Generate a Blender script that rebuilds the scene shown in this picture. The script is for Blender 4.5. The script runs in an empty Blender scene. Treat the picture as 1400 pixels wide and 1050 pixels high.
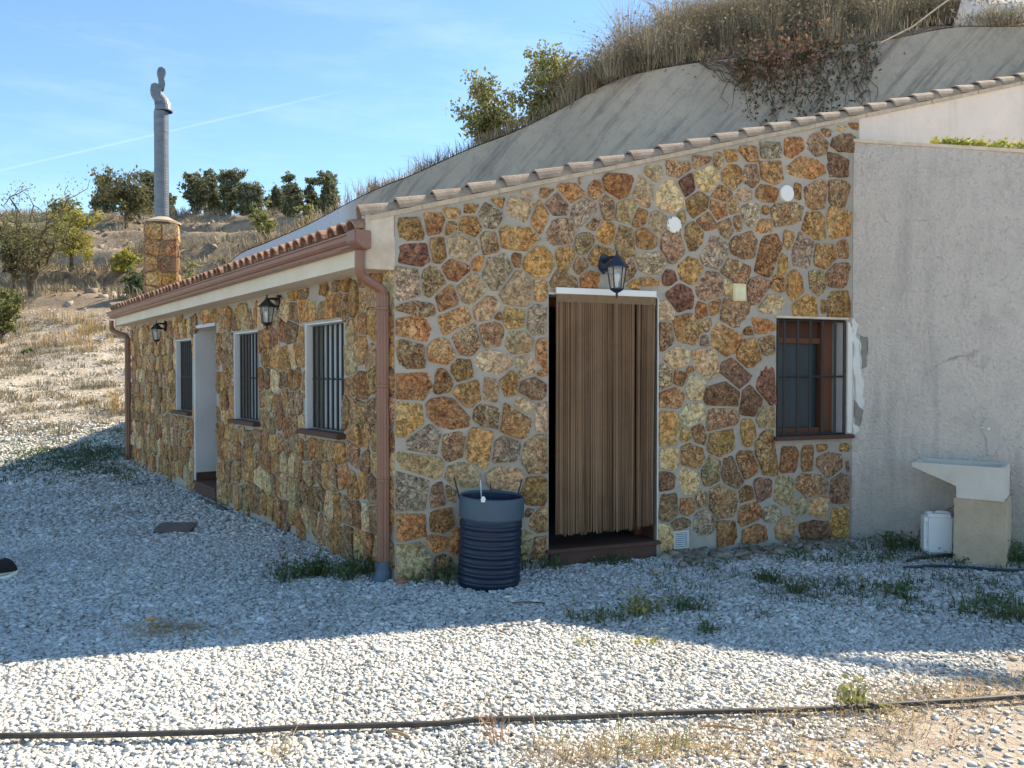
import bpy, bmesh, math, random
import numpy as np
from mathutils import Vector, Matrix, noise as mnoise
from mathutils.bvhtree import BVHTree
random.seed(7); RNG = np.random.default_rng(7)
scene = bpy.context.scene
COL = scene.collection

# ------------------------------------------------------------------ camera
PITCH = math.radians(0.87); F = 1051.0; CAMZ = 1.55
cam_d = bpy.data.cameras.new('camera'); cam = bpy.data.objects.new('camera', cam_d); COL.objects.link(cam)
cam_d.sensor_width = 36; cam_d.lens = 36 * F / 1400; cam_d.clip_start = 0.05; cam_d.clip_end = 2000
cam.location = (0, 0, CAMZ); cam.rotation_euler = (math.radians(90) - PITCH, 0, 0)
scene.camera = cam
# ------------------------------------------------------------------ sun and sky
AZ = math.radians(53.5); EL = math.radians(43.4)
sun_d = bpy.data.lights.new('sun', 'SUN'); sun_d.energy = 4.7; sun_d.angle = math.radians(0.5); sun_d.color = (1, .875, .69)
sun = bpy.data.objects.new('sun', sun_d); COL.objects.link(sun)
SDIR = Vector((math.sin(AZ) * math.cos(EL), math.cos(AZ) * math.cos(EL), math.sin(EL)))
sun.rotation_euler = SDIR.to_track_quat('Z', 'Y').to_euler(); sun.location = (0, 0, 30)
world = bpy.data.worlds.new('World'); scene.world = world; world.use_nodes = True
nt = world.node_tree; nt.nodes.clear()
def N(tree, t, **kw):
    n = tree.nodes.new(t)
    for k, v in kw.items(): setattr(n, k, v)
    return n
sky = N(nt, 'ShaderNodeTexSky', sky_type='NISHITA', sun_disc=False)
sky.sun_elevation = EL; sky.sun_rotation = AZ; sky.air_density = 1.1; sky.dust_density = 0.15; sky.ozone_density = 1.0; sky.altitude = 600
bg = N(nt, 'ShaderNodeBackground'); bg.inputs[1].default_value = 0.122
out = N(nt, 'ShaderNodeOutputWorld'); tc = N(nt, 'ShaderNodeTexCoord')
# thin cirrus and one contrail, laid out by direction in the sky
mp = N(nt, 'ShaderNodeMapping'); mp.inputs['Scale'].default_value = (1.2, 1.2, 6.0); mp.inputs['Rotation'].default_value = (0.15, -0.1, 0.3)
nz = N(nt, 'ShaderNodeTexNoise'); nz.inputs['Scale'].default_value = 2.2; nz.inputs['Detail'].default_value = 7; nz.inputs['Roughness'].default_value = .62
rp = N(nt, 'ShaderNodeValToRGB'); rp.color_ramp.elements[0].position = .5; rp.color_ramp.elements[0].color = (0, 0, 0, 1)
rp.color_ramp.elements[1].position = .8; rp.color_ramp.elements[1].color = (.14, .14, .14, 1)
def dirpx(px, py):
    d = Vector(((px - 700) / F, 0, 0)) + Vector((0, math.cos(PITCH), -math.sin(PITCH))) + Vector((0, math.sin(PITCH), math.cos(PITCH))) * ((525 - py) / F)
    return d
d1 = dirpx(0, 233).normalized(); d2 = dirpx(380, 145).normalized(); pn = d1.cross(d2).normalized(); dm = (d1 + d2).normalized()
vd = N(nt, 'ShaderNodeVectorMath', operation='DOT_PRODUCT'); vd.inputs[1].default_value = pn
vm = N(nt, 'ShaderNodeVectorMath', operation='DOT_PRODUCT'); vm.inputs[1].default_value = dm
nrm = N(nt, 'ShaderNodeVectorMath', operation='NORMALIZE')
ab = N(nt, 'ShaderNodeMath', operation='ABSOLUTE')
mr = N(nt, 'ShaderNodeMapRange', interpolation_type='SMOOTHSTEP'); mr.inputs[1].default_value = 0.0; mr.inputs[2].default_value = .0019; mr.inputs[3].default_value = .08; mr.inputs[4].default_value = 0
mr2 = N(nt, 'ShaderNodeMapRange', interpolation_type='SMOOTHSTEP'); mr2.inputs[1].default_value = .965; mr2.inputs[2].default_value = .992
mu = N(nt, 'ShaderNodeMath', operation='MULTIPLY'); ad = N(nt, 'ShaderNodeMath', operation='ADD', use_clamp=True)
mix = N(nt, 'ShaderNodeMix', data_type='RGBA'); mix.inputs['B'].default_value = (7.5, 7.8, 8.2, 1)
L = nt.links.new
L(tc.outputs['Generated'], mp.inputs[0]); L(mp.outputs[0], nz.inputs[0]); L(nz.outputs[0], rp.inputs[0])
L(tc.outputs['Generated'], nrm.inputs[0]); L(nrm.outputs[0], vd.inputs[0]); L(vd.outputs['Value'], ab.inputs[0]); L(ab.outputs[0], mr.inputs[0])
L(nrm.outputs[0], vm.inputs[0]); L(vm.outputs['Value'], mr2.inputs[0]); L(mr.outputs[0], mu.inputs[0]); L(mr2.outputs[0], mu.inputs[1])
L(rp.outputs[0], ad.inputs[0]); L(mu.outputs[0], ad.inputs[1]); L(ad.outputs[0], mix.inputs['Factor'])
tn = N(nt, 'ShaderNodeMix', data_type='RGBA', blend_type='MULTIPLY'); tn.inputs['Factor'].default_value = 1; tn.inputs['B'].default_value = (.80, .95, 1.0, 1); L(sky.outputs[0], tn.inputs['A']); L(tn.outputs['Result'], mix.inputs['A']); L(mix.outputs['Result'], bg.inputs[0]); L(bg.outputs[0], out.inputs[0])
vs = scene.view_settings; scene.display_settings.display_device = 'sRGB'
vs.view_transform = 'Standard'; vs.look = 'None'; vs.gamma = 1; vs.use_curve_mapping = False; vs.exposure = 1.0

# ------------------------------------------------------------------ pixel helpers (world places from the photograph)
CAM = Vector((0, 0, CAMZ))
def P(px, py, Y):
    d = dirpx(px, py); return CAM + d * (Y / d.y)
def hit(px, py, p0, n):
    d = dirpx(px, py); p0 = Vector(p0); n = Vector(n)
    return CAM + d * ((p0 - CAM).dot(n) / d.dot(n))
C0 = Vector((-.862, 5.66, 0)); G = Vector((.940, .341, 0)).normalized(); E = Vector((-.606, .795, 0)).normalized()
NF = Vector((G.y, -G.x, 0)); NE = Vector((-E.y, E.x, 0))       # outward normals of front and side wall
ZV = Vector((0, 0, 1))
def fuv(px, py, off=0.0):
    q = hit(px, py, C0 + NF * off, NF); return (q - C0).dot(G), q.z
def suv(px, py, off=0.0):
    q = hit(px, py, C0 + NE * off, NE); return (q - C0).dot(E), q.z
def FP(u, z, off=0.0): return C0 + G * u + NF * off + ZV * z
def SP(u, z, off=0.0): return C0 + E * u + NE * off + ZV * z
B0 = Vector((3.146, 7.11, 0)); BD = Vector((4.30, 6.32, 0)) - B0; BD.normalize(); NB = Vector((BD.y, -BD.x, 0))
def BP(t, z, off=0.0): return B0 + BD * t + NB * off + ZV * z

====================

INSTRUCTIONS FOR THE TASK: Quote the full listing above word for word; exclude every picture from the copy.

CORRECT RESPONSE:
Generate a Blender script that rebuilds the scene shown in this picture. The script is for Blender 4.5. The script runs in an empty Blender scene. Treat the picture as 1400 pixels wide and 1050 pixels high.
import bpy, bmesh, math, random
import numpy as np
from mathutils import Vector, Matrix, noise as mnoise
from mathutils.bvhtree import BVHTree
random.seed(7); RNG = np.random.default_rng(7)
scene = bpy.context.scene
COL = scene.collection

# ------------------------------------------------------------------ camera
PITCH = math.radians(0.87); F = 1051.0; CAMZ = 1.55
cam_d = bpy.data.cameras.new('camera'); cam = bpy.data.objects.new('camera', cam_d); COL.objects.link(cam)
cam_d.sensor_width = 36; cam_d.lens = 36 * F / 1400; cam_d.clip_start = 0.05; cam_d.clip_end = 2000
cam.location = (0, 0, CAMZ); cam.rotation_euler = (math.radians(90) - PITCH, 0, 0)
scene.camera = cam
# ------------------------------------------------------------------ sun and sky
AZ = math.radians(53.5); EL = math.radians(43.4)
sun_d = bpy.data.lights.new('sun', 'SUN'); sun_d.energy = 4.7; sun_d.angle = math.radians(0.5); sun_d.color = (1, .875, .69)
sun = bpy.data.objects.new('sun', sun_d); COL.objects.link(sun)
SDIR = Vector((math.sin(AZ) * math.cos(EL), math.cos(AZ) * math.cos(EL), math.sin(EL)))
sun.rotation_euler = SDIR.to_track_quat('Z', 'Y').to_euler(); sun.location = (0, 0, 30)
world = bpy.data.worlds.new('World'); scene.world = world; world.use_nodes = True
nt = world.node_tree; nt.nodes.clear()
def N(tree, t, **kw):
    n = tree.nodes.new(t)
    for k, v in kw.items(): setattr(n, k, v)
    return n
sky = N(nt, 'ShaderNodeTexSky', sky_type='NISHITA', sun_disc=False)
sky.sun_elevation = EL; sky.sun_rotation = AZ; sky.air_density = 1.1; sky.dust_density = 0.15; sky.ozone_density = 1.0; sky.altitude = 600
bg = N(nt, 'ShaderNodeBackground'); bg.inputs[1].default_value = 0.122
out = N(nt, 'ShaderNodeOutputWorld'); tc = N(nt, 'ShaderNodeTexCoord')
# thin cirrus and one contrail, laid out by direction in the sky
mp = N(nt, 'ShaderNodeMapping'); mp.inputs['Scale'].default_value = (1.2, 1.2, 6.0); mp.inputs['Rotation'].default_value = (0.15, -0.1, 0.3)
nz = N(nt, 'ShaderNodeTexNoise'); nz.inputs['Scale'].default_value = 2.2; nz.inputs['Detail'].default_value = 7; nz.inputs['Roughness'].default_value = .62
rp = N(nt, 'ShaderNodeValToRGB'); rp.color_ramp.elements[0].position = .5; rp.color_ramp.elements[0].color = (0, 0, 0, 1)
rp.color_ramp.elements[1].position = .8; rp.color_ramp.elements[1].color = (.14, .14, .14, 1)
def dirpx(px, py):
    d = Vector(((px - 700) / F, 0, 0)) + Vector((0, math.cos(PITCH), -math.sin(PITCH))) + Vector((0, math.sin(PITCH), math.cos(PITCH))) * ((525 - py) / F)
    return d
d1 = dirpx(0, 233).normalized(); d2 = dirpx(380, 145).normalized(); pn = d1.cross(d2).normalized(); dm = (d1 + d2).normalized()
vd = N(nt, 'ShaderNodeVectorMath', operation='DOT_PRODUCT'); vd.inputs[1].default_value = pn
vm = N(nt, 'ShaderNodeVectorMath', operation='DOT_PRODUCT'); vm.inputs[1].default_value = dm
nrm = N(nt, 'ShaderNodeVectorMath', operation='NORMALIZE')
ab = N(nt, 'ShaderNodeMath', operation='ABSOLUTE')
mr = N(nt, 'ShaderNodeMapRange', interpolation_type='SMOOTHSTEP'); mr.inputs[1].default_value = 0.0; mr.inputs[2].default_value = .0019; mr.inputs[3].default_value = .08; mr.inputs[4].default_value = 0
mr2 = N(nt, 'ShaderNodeMapRange', interpolation_type='SMOOTHSTEP'); mr2.inputs[1].default_value = .965; mr2.inputs[2].default_value = .992
mu = N(nt, 'ShaderNodeMath', operation='MULTIPLY'); ad = N(nt, 'ShaderNodeMath', operation='ADD', use_clamp=True)
mix = N(nt, 'ShaderNodeMix', data_type='RGBA'); mix.inputs['B'].default_value = (7.5, 7.8, 8.2, 1)
L = nt.links.new
L(tc.outputs['Generated'], mp.inputs[0]); L(mp.outputs[0], nz.inputs[0]); L(nz.outputs[0], rp.inputs[0])
L(tc.outputs['Generated'], nrm.inputs[0]); L(nrm.outputs[0], vd.inputs[0]); L(vd.outputs['Value'], ab.inputs[0]); L(ab.outputs[0], mr.inputs[0])
L(nrm.outputs[0], vm.inputs[0]); L(vm.outputs['Value'], mr2.inputs[0]); L(mr.outputs[0], mu.inputs[0]); L(mr2.outputs[0], mu.inputs[1])
L(rp.outputs[0], ad.inputs[0]); L(mu.outputs[0], ad.inputs[1]); L(ad.outputs[0], mix.inputs['Factor'])
tn = N(nt, 'ShaderNodeMix', data_type='RGBA', blend_type='MULTIPLY'); tn.inputs['Factor'].default_value = 1; tn.inputs['B'].default_value = (.80, .95, 1.0, 1); L(sky.outputs[0], tn.inputs['A']); L(tn.outputs['Result'], mix.inputs['A']); L(mix.outputs['Result'], bg.inputs[0]); L(bg.outputs[0], out.inputs[0])
vs = scene.view_settings; scene.display_settings.display_device = 'sRGB'
vs.view_transform = 'Standard'; vs.look = 'None'; vs.gamma = 1; vs.use_curve_mapping = False; vs.exposure = 1.0

# ------------------------------------------------------------------ pixel helpers (world places from the photograph)
CAM = Vector((0, 0, CAMZ))
def P(px, py, Y):
    d = dirpx(px, py); return CAM + d * (Y / d.y)
def hit(px, py, p0, n):
    d = dirpx(px, py); p0 = Vector(p0); n = Vector(n)
    return CAM + d * ((p0 - CAM).dot(n) / d.dot(n))
C0 = Vector((-.862, 5.66, 0)); G = Vector((.940, .341, 0)).normalized(); E = Vector((-.606, .795, 0)).normalized()
NF = Vector((G.y, -G.x, 0)); NE = Vector((-E.y, E.x, 0))       # outward normals of front and side wall
ZV = Vector((0, 0, 1))
def fuv(px, py, off=0.0):
    q = hit(px, py, C0 + NF * off, NF); return (q - C0).dot(G), q.z
def suv(px, py, off=0.0):
    q = hit(px, py, C0 + NE * off, NE); return (q - C0).dot(E), q.z
def FP(u, z, off=0.0): return C0 + G * u + NF * off + ZV * z
def SP(u, z, off=0.0): return C0 + E * u + NE * off + ZV * z
B0 = Vector((3.146, 7.11, 0)); BD = Vector((4.30, 6.32, 0)) - B0; BD.normalize(); NB = Vector((BD.y, -BD.x, 0))
def BP(t, z, off=0.0): return B0 + BD * t + NB * off + ZV * z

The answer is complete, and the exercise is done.